- _Goal of the exercise_:
From the entries below, gather each line containing the word "part".

▼

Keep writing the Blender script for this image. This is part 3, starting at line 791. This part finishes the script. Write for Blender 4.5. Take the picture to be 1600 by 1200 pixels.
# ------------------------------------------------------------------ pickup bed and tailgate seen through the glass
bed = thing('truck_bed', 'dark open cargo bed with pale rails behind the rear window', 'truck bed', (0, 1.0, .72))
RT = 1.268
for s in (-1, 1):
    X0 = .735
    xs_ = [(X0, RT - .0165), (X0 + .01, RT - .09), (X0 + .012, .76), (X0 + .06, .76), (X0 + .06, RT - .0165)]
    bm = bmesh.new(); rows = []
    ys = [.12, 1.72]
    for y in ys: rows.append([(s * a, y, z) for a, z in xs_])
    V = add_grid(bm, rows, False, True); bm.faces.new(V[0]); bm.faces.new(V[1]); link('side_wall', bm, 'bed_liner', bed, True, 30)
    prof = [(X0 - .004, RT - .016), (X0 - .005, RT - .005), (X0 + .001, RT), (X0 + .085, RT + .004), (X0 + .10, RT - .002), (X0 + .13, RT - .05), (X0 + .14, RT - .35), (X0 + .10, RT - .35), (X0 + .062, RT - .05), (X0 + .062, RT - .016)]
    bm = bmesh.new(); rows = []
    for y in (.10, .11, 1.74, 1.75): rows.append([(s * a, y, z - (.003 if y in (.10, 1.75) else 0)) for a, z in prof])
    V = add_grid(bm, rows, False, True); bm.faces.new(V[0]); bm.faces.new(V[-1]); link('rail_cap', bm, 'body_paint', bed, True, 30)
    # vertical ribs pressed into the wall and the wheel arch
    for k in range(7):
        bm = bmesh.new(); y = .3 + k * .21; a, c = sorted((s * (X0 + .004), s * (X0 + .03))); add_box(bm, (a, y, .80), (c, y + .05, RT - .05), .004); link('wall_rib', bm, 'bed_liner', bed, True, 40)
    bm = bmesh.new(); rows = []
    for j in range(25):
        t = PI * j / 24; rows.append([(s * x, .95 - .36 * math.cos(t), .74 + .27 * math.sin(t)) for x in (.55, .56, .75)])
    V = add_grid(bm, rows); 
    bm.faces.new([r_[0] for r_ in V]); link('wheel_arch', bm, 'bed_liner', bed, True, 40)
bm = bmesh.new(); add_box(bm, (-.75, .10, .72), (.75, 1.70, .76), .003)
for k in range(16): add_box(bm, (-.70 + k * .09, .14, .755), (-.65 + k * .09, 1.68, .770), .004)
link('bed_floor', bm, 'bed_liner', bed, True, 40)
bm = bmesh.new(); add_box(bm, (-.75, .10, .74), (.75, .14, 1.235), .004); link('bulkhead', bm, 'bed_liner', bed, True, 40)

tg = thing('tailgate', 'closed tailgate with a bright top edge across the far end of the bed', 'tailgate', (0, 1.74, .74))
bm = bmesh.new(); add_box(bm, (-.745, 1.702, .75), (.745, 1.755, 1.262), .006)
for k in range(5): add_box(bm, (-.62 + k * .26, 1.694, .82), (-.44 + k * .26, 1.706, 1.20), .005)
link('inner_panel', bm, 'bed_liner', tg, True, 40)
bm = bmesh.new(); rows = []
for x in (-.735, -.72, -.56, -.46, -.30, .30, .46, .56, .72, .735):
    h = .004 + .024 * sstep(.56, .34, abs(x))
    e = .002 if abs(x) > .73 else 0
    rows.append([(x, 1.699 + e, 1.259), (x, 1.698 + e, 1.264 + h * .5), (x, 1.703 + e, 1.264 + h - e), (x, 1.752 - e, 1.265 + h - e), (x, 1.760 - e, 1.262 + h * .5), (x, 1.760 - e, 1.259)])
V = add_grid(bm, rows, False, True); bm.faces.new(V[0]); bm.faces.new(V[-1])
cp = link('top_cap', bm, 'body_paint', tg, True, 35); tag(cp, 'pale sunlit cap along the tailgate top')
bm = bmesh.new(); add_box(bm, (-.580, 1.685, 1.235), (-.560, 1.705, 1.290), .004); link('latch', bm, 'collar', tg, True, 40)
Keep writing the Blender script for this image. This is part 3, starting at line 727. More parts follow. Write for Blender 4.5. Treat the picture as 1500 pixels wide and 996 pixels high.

▲

- _Correct result_:
Keep writing the Blender script for this image. This is part 3, starting at line 791. This part finishes the script. Write for Blender 4.5. Take the picture to be 1600 by 1200 pixels.
Keep writing the Blender script for this image. This is part 3, starting at line 727. More parts follow. Write for Blender 4.5. Treat the picture as 1500 pixels wide and 996 pixels high.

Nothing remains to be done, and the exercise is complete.